* Data
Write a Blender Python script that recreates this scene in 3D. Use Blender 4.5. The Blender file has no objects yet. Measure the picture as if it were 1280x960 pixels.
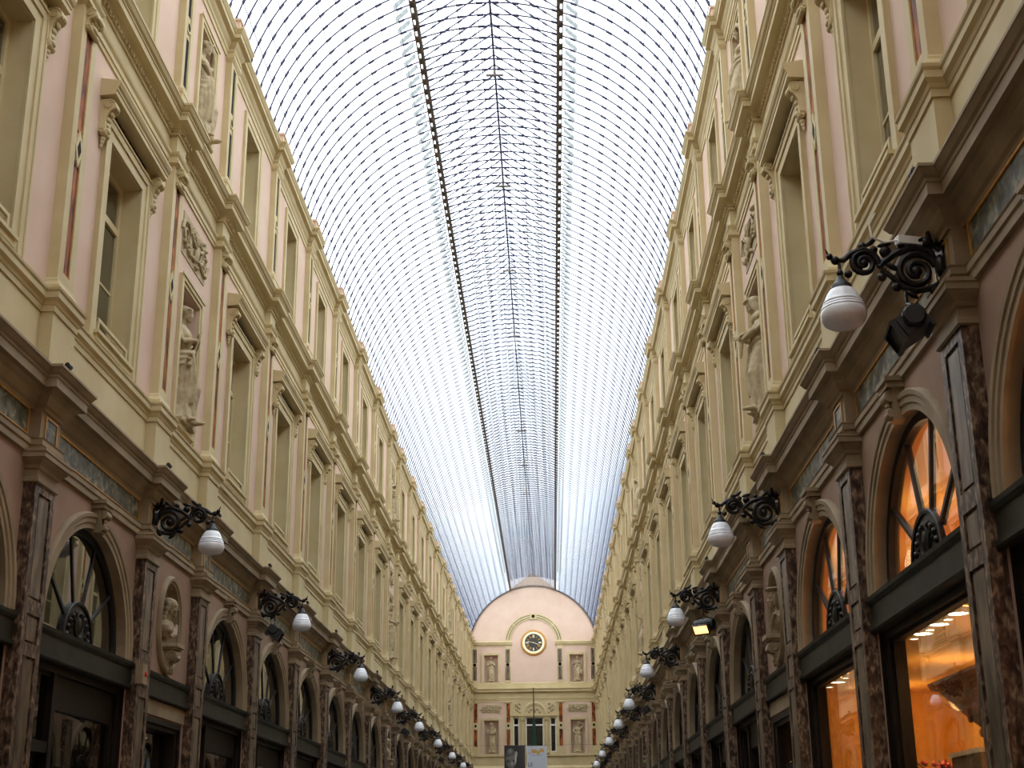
import bpy, bmesh, math, random
from mathutils import Vector, Matrix
random.seed(7)
PI = math.pi
scene = bpy.context.scene
COL = scene.collection

# ------------------------------------------------------------------ camera
cam_d = bpy.data.cameras.new('camera')
cam = bpy.data.objects.new('camera', cam_d)
COL.objects.link(cam)
F_PX, CXP, CYP = 1572.55, 642.3, 594.5
RX, RY, RZ = 0.2860, -0.0100, -0.0270
yv = Vector((math.sin(RZ) * math.cos(RX), math.cos(RZ) * math.cos(RX), math.sin(RX)))
rt = Vector((math.cos(RZ), -math.sin(RZ), 0.0))
up = rt.cross(yv)
xr = math.cos(RY) * rt + math.sin(RY) * up
ur = -math.sin(RY) * rt + math.cos(RY) * up
M = Matrix((xr, ur, -yv)).transposed().to_4x4()
M.translation = Vector((1.033, 0.0, 1.6))
cam.matrix_world = M
cam_d.sensor_width = 36.0
cam_d.lens = F_PX / 1280 * 36.0
cam_d.shift_x = -(CXP - 640) / 1280
cam_d.shift_y = (CYP - 480) / 1280
cam_d.clip_end = 400
scene.camera = cam

# ------------------------------------------------------------------ world, exposure
world = bpy.data.worlds.new('overcast_sky')
scene.world = world
world.use_nodes = True
wn = world.node_tree.nodes; wl = world.node_tree.links
bg = wn['Background']
tc = wn.new('ShaderNodeTexCoord'); nz = wn.new('ShaderNodeTexNoise'); rp = wn.new('ShaderNodeValToRGB')
nz.inputs['Scale'].default_value = 2.2; nz.inputs['Detail'].default_value = 3
rp.color_ramp.elements[0].position = 0.35; rp.color_ramp.elements[0].color = (0.78, 0.88, 1.0, 1)
rp.color_ramp.elements[1].position = 0.6; rp.color_ramp.elements[1].color = (0.97, 0.985, 1.0, 1)
wl.new(tc.outputs['Generated'], nz.inputs['Vector']); wl.new(nz.outputs['Fac'], rp.inputs['Fac'])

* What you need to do
Quote the material exactly. Pictures stay out.

* Written solution
Write a Blender Python script that recreates this scene in 3D. Use Blender 4.5. The Blender file has no objects yet. Measure the picture as if it were 1280x960 pixels.
import bpy, bmesh, math, random
from mathutils import Vector, Matrix
random.seed(7)
PI = math.pi
scene = bpy.context.scene
COL = scene.collection

# ------------------------------------------------------------------ camera
cam_d = bpy.data.cameras.new('camera')
cam = bpy.data.objects.new('camera', cam_d)
COL.objects.link(cam)
F_PX, CXP, CYP = 1572.55, 642.3, 594.5
RX, RY, RZ = 0.2860, -0.0100, -0.0270
yv = Vector((math.sin(RZ) * math.cos(RX), math.cos(RZ) * math.cos(RX), math.sin(RX)))
rt = Vector((math.cos(RZ), -math.sin(RZ), 0.0))
up = rt.cross(yv)
xr = math.cos(RY) * rt + math.sin(RY) * up
ur = -math.sin(RY) * rt + math.cos(RY) * up
M = Matrix((xr, ur, -yv)).transposed().to_4x4()
M.translation = Vector((1.033, 0.0, 1.6))
cam.matrix_world = M
cam_d.sensor_width = 36.0
cam_d.lens = F_PX / 1280 * 36.0
cam_d.shift_x = -(CXP - 640) / 1280
cam_d.shift_y = (CYP - 480) / 1280
cam_d.clip_end = 400
scene.camera = cam

# ------------------------------------------------------------------ world, exposure
world = bpy.data.worlds.new('overcast_sky')
scene.world = world
world.use_nodes = True
wn = world.node_tree.nodes; wl = world.node_tree.links
bg = wn['Background']
tc = wn.new('ShaderNodeTexCoord'); nz = wn.new('ShaderNodeTexNoise'); rp = wn.new('ShaderNodeValToRGB')
nz.inputs['Scale'].default_value = 2.2; nz.inputs['Detail'].default_value = 3
rp.color_ramp.elements[0].position = 0.35; rp.color_ramp.elements[0].color = (0.78, 0.88, 1.0, 1)
rp.color_ramp.elements[1].position = 0.6; rp.color_ramp.elements[1].color = (0.97, 0.985, 1.0, 1)
wl.new(tc.outputs['Generated'], nz.inputs['Vector']); wl.new(nz.outputs['Fac'], rp.inputs['Fac'])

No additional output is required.